Big Bad Zero: Your Beautiful Mistake (iPlay Records)

While the first album was talented but a bit inconsistent as it switched between mellow and raucous, the new disc is a straightforward alt-rock masterpiece, an early album-of-the-year contender.

When they write the story of my life, I’ll be most concerned about the soundtrack rather than the actress they choose to portray me. The music sticks with you long after those faces have disappeared; the songs keep you company when your friends no longer come around. If I had to choose only one album for my soundtrack, it just might be this one.

Your Beautiful Mistake is the follow-up to this Las Vegas band’s 1999 self-titled debut. (If you’re a 93X fan, you’ve undoubtedly heard the breathtaking “Iris Meadow.”) While the first album was talented but a bit inconsistent as it switched between mellow and raucous, the new disc is a straightforward alt-rock masterpiece, an early album-of-the-year contender.

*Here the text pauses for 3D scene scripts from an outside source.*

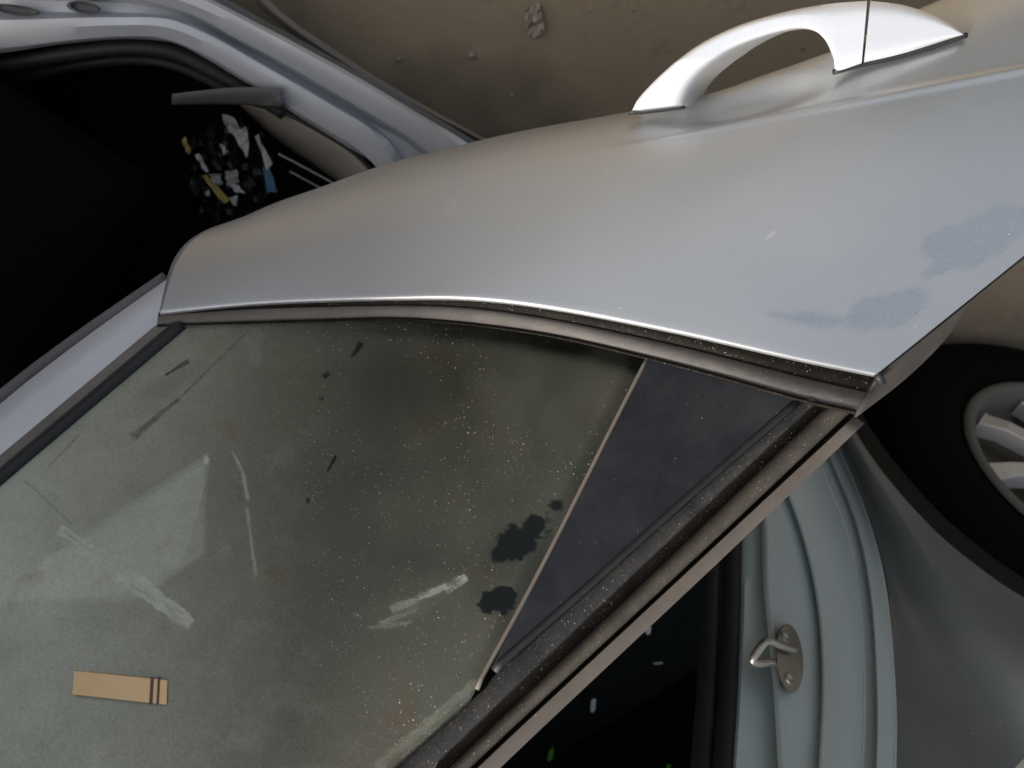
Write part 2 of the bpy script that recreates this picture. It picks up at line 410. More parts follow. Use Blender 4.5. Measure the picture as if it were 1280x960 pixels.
# ---- belt moulding
n = 120
up = smooth([(198, 391), (330, 379), (480, 373), (590, 373), (700, 387), (850, 416), (1000, 450), (1094, 470)], n)
lo = smooth([(196, 407), (235, 405), (400, 400), (500, 398), (600, 406), (700, 421), (808, 446), (900, 470), (1000, 498), (1070, 514)], n)
tt = np.linspace(0, 1, n); fr = np.interp(tt, [0, .3, .6, 1], [.22, .36, .42, .46])
dup = np.interp(up[:, 0], B[:, 0], B[:, 2]); Glo = GP.hit(lo[:, 0], lo[:, 1], .004); dlo = proj(Glo)[2]
def band(f, off):
    q = up*(1-f)[:, None]+lo*f[:, None]; return P(q[:, 0], q[:, 1], dup*(1-f)+dlo*f+off)
sub(strips('belt_groove', [band(0*fr-.05, .012), band(0*fr+.02, .004), band(fr*.4, .0025), band(fr*.8, .003), band(fr+.08, .008)], M['groove'], sharp=60))
sec = []
for k in range(15):
    q = k/14; f = fr+(1-fr)*q; sec.append(band(f, .004 - .0048*math.sin(math.pi*min(1, q*1.02))**.55))
sec.append(band(0*fr+1.0, .014)); sec.append(band(fr, .014))
sub(grid('belt_moulding', np.stack(sec), M['moulding'], wrap=True, cap=True, sharp=60))
sub(strips('moulding_lip', [band(0*fr+.97, .001), band(0*fr+1.03, -.0015), band(0*fr+1.09, .0005), band(0*fr+1.09, .006)], M['groove'], sharp=80))

# ---- window glass
GX, GY = 660, 520
gu = np.linspace(0, 1, GX)[None, :]; gv = np.linspace(0, 1, GY)[:, None]
ytop = np.interp(np.linspace(0, 1, GX), [0, 1], [0, 1])
tl_, tr_, br_, bl_ = np.array([215., 396]), np.array([814., 440]), np.array([500., 1045]), np.array([-560., 1090])
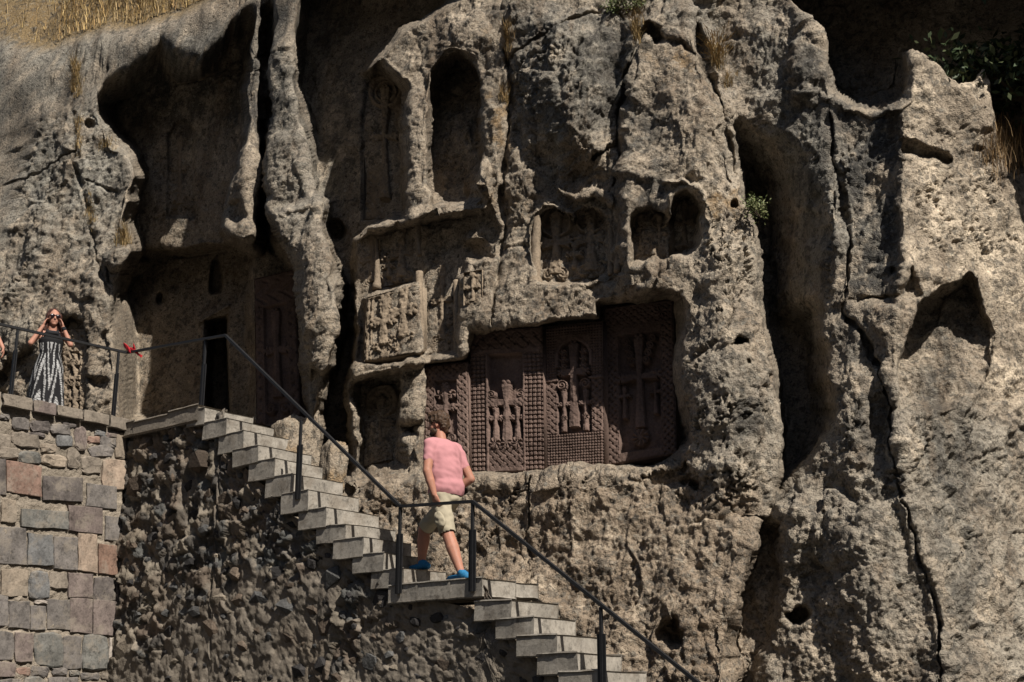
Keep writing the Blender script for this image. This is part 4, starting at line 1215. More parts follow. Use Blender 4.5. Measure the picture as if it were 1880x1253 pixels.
# the four slabs in the big niche
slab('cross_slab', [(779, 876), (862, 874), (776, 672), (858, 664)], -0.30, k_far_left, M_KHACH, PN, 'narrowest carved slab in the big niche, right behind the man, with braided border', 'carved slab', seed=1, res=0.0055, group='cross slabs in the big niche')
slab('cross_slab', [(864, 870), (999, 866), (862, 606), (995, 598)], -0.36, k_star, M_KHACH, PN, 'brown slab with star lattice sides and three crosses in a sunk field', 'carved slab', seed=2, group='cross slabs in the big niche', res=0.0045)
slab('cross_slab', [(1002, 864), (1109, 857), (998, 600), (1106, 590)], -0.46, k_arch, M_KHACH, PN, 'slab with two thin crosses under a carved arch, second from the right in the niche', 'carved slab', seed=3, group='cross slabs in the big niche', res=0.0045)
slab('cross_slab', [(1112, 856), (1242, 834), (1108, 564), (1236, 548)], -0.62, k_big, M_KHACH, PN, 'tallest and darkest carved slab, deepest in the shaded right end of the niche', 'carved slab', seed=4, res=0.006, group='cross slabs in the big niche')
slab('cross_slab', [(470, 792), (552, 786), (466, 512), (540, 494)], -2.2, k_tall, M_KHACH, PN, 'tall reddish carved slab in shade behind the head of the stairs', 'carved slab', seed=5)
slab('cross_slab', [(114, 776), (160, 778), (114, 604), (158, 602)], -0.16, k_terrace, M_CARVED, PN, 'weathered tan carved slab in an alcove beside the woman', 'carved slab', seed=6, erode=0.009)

# ------------------------------------------------------------------ crosses cut straight into the rock (parts of the cliff)
CN_ = {0: 'carved_panel', 1: 'carved_border', 2: 'carved_cross', 3: 'carved_base', 4: 'carved_cross'}
def rock_panel(px, w, fn, seed, erode=0.010, res=0.010, mat=None):
    return slab('carved_panel', px, w, fn, mat or M_CARVED, CN_, parent=cliff, res=res, thick=0.2, erode=erode, seed=seed)
def p_pair(R):                # two crosses under small arches
    R.H[:] = -0.05
    for cx in (0.25, 0.75):
        R.cross(cx, 0.10, 0.92, 0.52, 0.19, 0.045, 0.095, 0.045, R.w * 0.03)
        R.ring(cx, 0.80, R.w * 0.21, 0.02, 0.02)
        for sx_ in (-1, 1): R.scroll(cx + sx_ * 0.1, 0.10, R.w * 0.09, 0.03, 2, sx_)
    R.cross(0.52, 0.14, 0.46, 0.33, 0.07, 0.02, 0.04, 0.04, R.w * 0.025)
def p_block(R):               # two crosses on stepped feet
    R.H[:] = -0.06
    R.H[R.box(0.0, 0, 0.07, 1) | R.box(0.10, 0, 0.14, 0.95)] = 0.0
    R.cross(0.36, 0.12, 0.90, 0.56, 0.17, 0.05, 0.11, 0.05, R.w * 0.045)
    R.cross(0.72, 0.18, 0.98, 0.64, 0.18, 0.05, 0.11, 0.05, R.w * 0.045)
    for i in range(9):
        rng = np.random.RandomState(i)
        R.rosette(0.2 + 0.08 * i, 0.10 + 0.18 * rng.rand(), R.w * (0.05 + 0.03 * rng.rand()), 5, 0.04)
    R.H[R.box(0.30, 0, 0.46, 0.2) | R.box(0.62, 0, 0.82, 0.26)] = -0.01
    R.H[R.y > R.h * 0.965] = 0.01
def p_single(R):
    R.H[:] = -0.04
    R.cross(0.5, 0.14, 0.9, 0.55, 0.3, 0.06, 0.13, 0.045, R.w * 0.05)
    for sx_ in (-1, 1): R.scroll(0.5 + sx_ * 0.22, 0.14, R.w * 0.16, 0.035, 2, sx_)
def p_tall(R):
    R.H[:] = -0.05
    b = R.box(0, 0, 0.14, 0.9) | R.box(0.86, 0, 1, 0.9); R.part[b] = 1
    R.lattice(b, R.w / 9, 0.02, 2)
    R.cross(0.5, 0.12, 0.82, 0.5, 0.3, 0.05, 0.12, 0.05, R.w * 0.04)
    R.ring(0.5, 0.80, R.w * 0.36, 0.04, 0.03); R.ring(0.5, 0.80, R.w * 0.24, 0.02, 0.02)
    for i in range(14): R.rosette(0.18 + 0.05 * i, 0.86 + 0.09 * sin(pi * i / 13), R.w * 0.07, 6, 0.03)
def p_tree(R):
    R.H[:] = -0.05
    R.cross(0.58, 0.08, 0.98, 0.58, 0.34, 0.05, 0.10, 0.06, R.w * 0.04)
    for i in range(5): R.scroll(0.34 - 0.02 * i, 0.66 + 0.07 * i, R.w * 0.14, 0.05, 2)
    R.cross(0.22, 0.10, 0.42, 0.32, 0.13, 0.03, 0.05, 0.045, R.w * 0.04)
    R.H[R.box(0.0, 0.05, 0.05, 0.8)] = 0.0
rock_panel([(668, 664), (768, 648), (672, 546), (768, 520)], -0.03, p_block, 11)
rock_panel([(988, 520), (1118, 506), (988, 384), (1118, 370)], -0.27, p_pair, 12)
rock_panel([(1160, 482), (1228, 476), (1160, 392), (1228, 386)], -0.03, p_pair, 13)
rock_panel([(1233, 470), (1280, 462), (1233, 366), (1280, 360)], -0.20, p_single, 20)
rock_panel([(660, 534), (764, 514), (660, 430), (764, 410)], -0.40, p_pair, 14)
rock_panel([(786, 652), (838, 646), (786, 480), (838, 470)], -0.40, p_single, 15)
rock_panel([(666, 402), (746, 398), (670, 116), (746, 108)], -1.95, p_tall, 16)
rock_panel([(850, 566), (884, 562), (850, 500), (884, 494)], 0.10, p_single, 17)
rock_panel([(664, 858), (734, 854), (664, 712), (734, 700)], -0.72, p_tall, 18)
rock_panel([(310, 400), (352, 396), (310, 240), (352, 236)], (-2.55, -2.55, -2.10, -2.10), p_single, 19)

# colonnettes standing free of the panels
def colonnette(px0, px1, w, r0, r1, seed, foot=False):
    a = on_cliff(*px0, w); b = on_cliff(*px1, w)
    ns, nt = 22, 14
    V = []
    ax = (b - a); L = np.linalg.norm(ax); ax = ax / L
    t1 = np.cross(ax, [0, 1.0, 0]); t1 /= np.linalg.norm(t1); t2 = np.cross(ax, t1)
    for i in range(ns):
        t = i / (ns - 1)
        r_ = r0 + (r1 - r0) * t
        if foot and (t < 0.1): r_ *= 1.35
        for j in range(nt):
            an = 2 * pi * j / nt
            q = a + ax * L * t + (t1 * cos(an) + t2 * sin(an)) * r_
            V.append(q)
    V = np.array(V)
    n_ = fbm(V[:, 0] * 9 + seed, V[:, 1] * 9, V[:, 2] * 6, 3, 0.6)
    cen = np.repeat(np.array([a + ax * L * i / (ns - 1) for i in range(ns)]), nt, axis=0)
    V = cen + (V - cen) * (1 + 0.22 * n_)[:, None]
    F_ = []
    for i in range(ns - 1):
        for j in range(nt):
            k2 = (j + 1) % nt
            F_.append((i * nt + j, i * nt + k2, (i + 1) * nt + k2, (i + 1) * nt + j))
    F_.append(tuple(range((ns - 1) * nt, ns * nt))); F_.append(tuple(range(nt - 1, -1, -1)))
    o = newmesh('colonnette', V, F_, M_CARVED, True)
    child(o, cliff)
for k, a in enumerate([((982, 528), (986, 392), -0.06, 0.065, 0.045, True), ((1122, 506), (1124, 396), -0.10, 0.04, 0.03, False), ((1134, 500), (1142, 380), 0.0, 0.045, 0.04, False),
          ((772, 648), (770, 500), -0.14, 0.055, 0.045, False), ((840, 660), (838, 516), -0.24, 0.045, 0.04, False), ((693, 532), (692, 440), -0.32, 0.045, 0.022, True),
          ((770, 470), (766, 404), -0.2, 0.03, 0.04, False), ((1148, 488), (1150, 390), 0.02, 0.06, 0.05, False), ((1222, 420), (1226, 376), -0.2, 0.02, 0.03, False)]):
    colonnette(*a[:5], k * 3.1, a[5])
# ------------------------------------------------------------------ handrail
M_IRON = plain_mat('black_painted_iron', (0.012, 0.012, 0.013), rough=0.55, spec=0.3, vary=0.3, scale=30)
def tube_box(name, pts, wd, ht, mat, parent):
    """square bar swept along points; each span mitred by sharing corner rings"""
    pts = [np.asarray(p_, float) for p_ in pts]
    V = []; F_ = []
    for i, p_ in enumerate(pts):
        d = (pts[min(i + 1, len(pts) - 1)] - pts[max(i - 1, 0)]); d = d / np.linalg.norm(d)
        side = np.cross(d, [0, 0, 1.0])
        if np.linalg.norm(side) < 1e-3: side = DX.copy()
        side /= np.linalg.norm(side)
        up = np.cross(side, d)
        for a, b in ((-1, -1), (1, -1), (1, 1), (-1, 1)):
            V.append(p_ + side * a * wd / 2 + up * b * ht / 2)
    for i in range(len(pts) - 1):
        for j in range(4):
            k = (j + 1) % 4
            F_.append((i * 4 + j, i * 4 + k, (i + 1) * 4 + k, (i + 1) * 4 + j))
    F_.append((3, 2, 1, 0)); n = 4 * (len(pts) - 1); F_.append((n, n + 1, n + 2, n + 3))
    o = newmesh(name, V, F_, mat)
    child(o, parent)
    return o
rail_root = empty('handrail', stair_pt(0, -0.06, zl))
tag(rail_root, 'thin black iron handrail running along the terrace and down the stairs', 'handrail')
EO = -0.075
def on_stair_face(px, py, e=EO):
    return hit(px, py, P0 + DX * e, DX)
def on_wall_top(px, py, b=0.12):
    return hit(px, py, CORNER - WN * b, WN)
ra_ = on_wall_top(-160, 560); rb_ = on_wall_top(0, 596); rc_ = on_wall_top(233, 648)
rc = on_stair_face(240, 647, 0.02); rd = on_stair_face(378, 619, 0.02); re = on_stair_face(414, 616, 0.02)
rf = on_stair_face(735, 930); rg = on_stair_face(868, 921); rh = on_stair_face(1103, 1113); ri = on_stair_face(1282, 1256)
rj = rh + (ri - rh) * 2.6
path = [ra_, rc_, re, rf, rg, rj]
for i in range(len(path) - 1):
    tube_box('rail_bar', [path[i], path[i + 1]], 0.036, 0.028, M_IRON, rail_root)
def post(top, foot_z, lean=(0, 0), sleeve=0.68):
    t = np.asarray(top, float); b = np.array([t[0] + lean[0], t[1] + lean[1], foot_z])
    p_ = empty('post_tmp', b)
    bpy.data.objects.remove(p_)
    o = tube_box('post', [b, t - np.array([0, 0, 0.01])], 0.026, 0.026, M_IRON, rail_root)
    m_ = b + (t - b) * sleeve
    for sgn in (-1, 1):
        q = AX * 0.017 * sgn
        s_ = tube_box('post_sleeve', [b + q, m_ + q], 0.012, 0.052, M_IRON, rail_root)
    # bolt head near the foot
    return o
def z_at(px, py, e=EO): return float(on_stair_face(px, py, e)[2])
post(rf, z_at(735, 1090)); post(rg, z_at(868, 1086)); post(on_stair_face(553, 771), z_at(546, 917)); post(rh, z_at(1103, 1275))
post(rd, z_at(376, 772)); post(rc_ - DX * 0.12, CZ - 0.02); post(on_wall_top(33, 603), float(on_wall_top(30, 728)[2]) - 0.02)
post(on_wall_top(-150, 563), float(on_wall_top(30, 728)[2]) - 0.02); post(rj, 0.0)

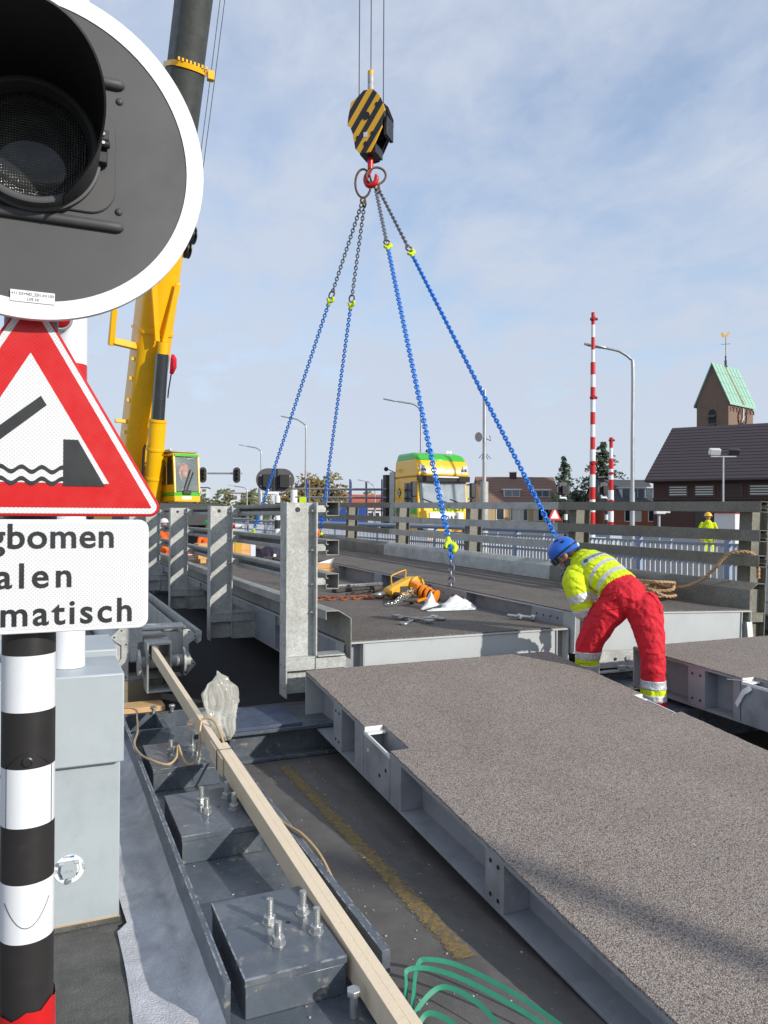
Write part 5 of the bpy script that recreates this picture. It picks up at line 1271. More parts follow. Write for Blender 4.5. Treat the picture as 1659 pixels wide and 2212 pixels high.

Lead singer Nick Matteira’s distinctive nasally voice is complemented by the backdrop of swirling and melodic guitars. “I’m tired of being restless/living off espresso and singing to my windshield,” he sings on the opening track, “Lifts Me Up,” and we’ve all been there; we know that feeling. On “Closer,” an upbeat song of dreams, he’s imagining “the day I’m dancing/the world’s in my hands.” “Just Like That” is a beautiful, building song about the abductive powers of love: “You’re my savoir when my thoughts spill/like a pain pill/you’re the only thing familiar.”

Guitarist Dave Meeks’ gentle strumming begins “Unglued,” as drummer Rob Whited and bassist Doug Barney keep a mellow but steady beat. “Comets” is a reach-for-the-stars song, perfect for that scene with the drive down back country roads at night in a top-down convertible. Look for a searing guitar and drum changeover on “Level.” And that part of the film where I’m soul-searching? Definitely “Blind,” with its driving beat and introspective lyrics: “I need to take some time/see the world that is mine/with these eyes so blind/so much to find.”

On “Not so Good” a Sunday afternoon song of breakup, Matteria sings, “I hope that you’re better than me/’cause I’m not so good,” further demonstrating his strong vocal ability. The downbeat is quickly reversed, though, as “Wrap the World Around Me” wraps its arms around you. The closing credits—and happy ending, of course—would roll over the invigorating “Angels,” with Matteria asking, “Who do you talk to when you fall asleep?”

This is what feel-good music is all about: words you can sing along to, emotions you can feel, and music that touches the core of who you are.